▼

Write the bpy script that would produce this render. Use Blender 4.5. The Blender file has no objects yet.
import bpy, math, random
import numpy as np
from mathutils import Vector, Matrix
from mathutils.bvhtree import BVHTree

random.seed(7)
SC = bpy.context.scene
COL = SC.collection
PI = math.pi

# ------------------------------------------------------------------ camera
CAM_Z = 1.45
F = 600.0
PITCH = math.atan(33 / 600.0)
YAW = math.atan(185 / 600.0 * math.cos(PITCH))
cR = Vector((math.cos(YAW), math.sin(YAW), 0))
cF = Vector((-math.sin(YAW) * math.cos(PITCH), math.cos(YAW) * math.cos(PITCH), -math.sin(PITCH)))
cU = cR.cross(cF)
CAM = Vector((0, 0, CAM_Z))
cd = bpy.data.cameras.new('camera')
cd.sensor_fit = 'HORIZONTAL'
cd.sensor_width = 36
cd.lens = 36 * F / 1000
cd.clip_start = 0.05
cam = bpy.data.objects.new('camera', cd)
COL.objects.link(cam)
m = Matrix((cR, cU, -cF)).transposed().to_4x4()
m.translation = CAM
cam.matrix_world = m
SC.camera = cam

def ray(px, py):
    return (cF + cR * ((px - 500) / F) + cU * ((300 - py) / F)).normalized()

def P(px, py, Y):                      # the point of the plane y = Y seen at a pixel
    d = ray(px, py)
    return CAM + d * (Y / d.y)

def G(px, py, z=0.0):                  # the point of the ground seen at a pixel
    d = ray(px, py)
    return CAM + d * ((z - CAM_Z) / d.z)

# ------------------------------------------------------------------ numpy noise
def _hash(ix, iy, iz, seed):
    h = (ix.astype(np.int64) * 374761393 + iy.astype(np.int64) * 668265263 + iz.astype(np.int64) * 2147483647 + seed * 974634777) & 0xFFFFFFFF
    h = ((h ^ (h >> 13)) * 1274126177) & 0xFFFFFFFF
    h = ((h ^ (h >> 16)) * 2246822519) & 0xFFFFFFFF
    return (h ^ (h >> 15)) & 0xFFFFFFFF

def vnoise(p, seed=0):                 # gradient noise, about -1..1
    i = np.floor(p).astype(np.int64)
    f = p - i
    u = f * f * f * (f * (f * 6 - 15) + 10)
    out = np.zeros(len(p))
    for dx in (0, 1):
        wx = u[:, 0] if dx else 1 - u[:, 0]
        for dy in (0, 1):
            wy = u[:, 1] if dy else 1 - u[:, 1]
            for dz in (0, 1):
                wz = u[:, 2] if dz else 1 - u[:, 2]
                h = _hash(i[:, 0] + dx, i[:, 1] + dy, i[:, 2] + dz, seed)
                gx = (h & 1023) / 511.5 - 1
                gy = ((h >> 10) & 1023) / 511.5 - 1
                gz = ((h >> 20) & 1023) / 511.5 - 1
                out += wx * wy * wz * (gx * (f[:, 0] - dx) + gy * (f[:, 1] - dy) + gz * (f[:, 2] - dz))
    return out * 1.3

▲

— EXERCISE REQUIREMENTS —
From the first line of the data above to the line holding "return (h ^ (h >> 15)) & 0xFFFFFFFF", reproduce each line exactly; emit no other lines.

— FULL SOLUTION —
Write the bpy script that would produce this render. Use Blender 4.5. The Blender file has no objects yet.
import bpy, math, random
import numpy as np
from mathutils import Vector, Matrix
from mathutils.bvhtree import BVHTree

random.seed(7)
SC = bpy.context.scene
COL = SC.collection
PI = math.pi

# ------------------------------------------------------------------ camera
CAM_Z = 1.45
F = 600.0
PITCH = math.atan(33 / 600.0)
YAW = math.atan(185 / 600.0 * math.cos(PITCH))
cR = Vector((math.cos(YAW), math.sin(YAW), 0))
cF = Vector((-math.sin(YAW) * math.cos(PITCH), math.cos(YAW) * math.cos(PITCH), -math.sin(PITCH)))
cU = cR.cross(cF)
CAM = Vector((0, 0, CAM_Z))
cd = bpy.data.cameras.new('camera')
cd.sensor_fit = 'HORIZONTAL'
cd.sensor_width = 36
cd.lens = 36 * F / 1000
cd.clip_start = 0.05
cam = bpy.data.objects.new('camera', cd)
COL.objects.link(cam)
m = Matrix((cR, cU, -cF)).transposed().to_4x4()
m.translation = CAM
cam.matrix_world = m
SC.camera = cam

def ray(px, py):
    return (cF + cR * ((px - 500) / F) + cU * ((300 - py) / F)).normalized()

def P(px, py, Y):                      # the point of the plane y = Y seen at a pixel
    d = ray(px, py)
    return CAM + d * (Y / d.y)

def G(px, py, z=0.0):                  # the point of the ground seen at a pixel
    d = ray(px, py)
    return CAM + d * ((z - CAM_Z) / d.z)

# ------------------------------------------------------------------ numpy noise
def _hash(ix, iy, iz, seed):
    h = (ix.astype(np.int64) * 374761393 + iy.astype(np.int64) * 668265263 + iz.astype(np.int64) * 2147483647 + seed * 974634777) & 0xFFFFFFFF
    h = ((h ^ (h >> 13)) * 1274126177) & 0xFFFFFFFF
    h = ((h ^ (h >> 16)) * 2246822519) & 0xFFFFFFFF
    return (h ^ (h >> 15)) & 0xFFFFFFFF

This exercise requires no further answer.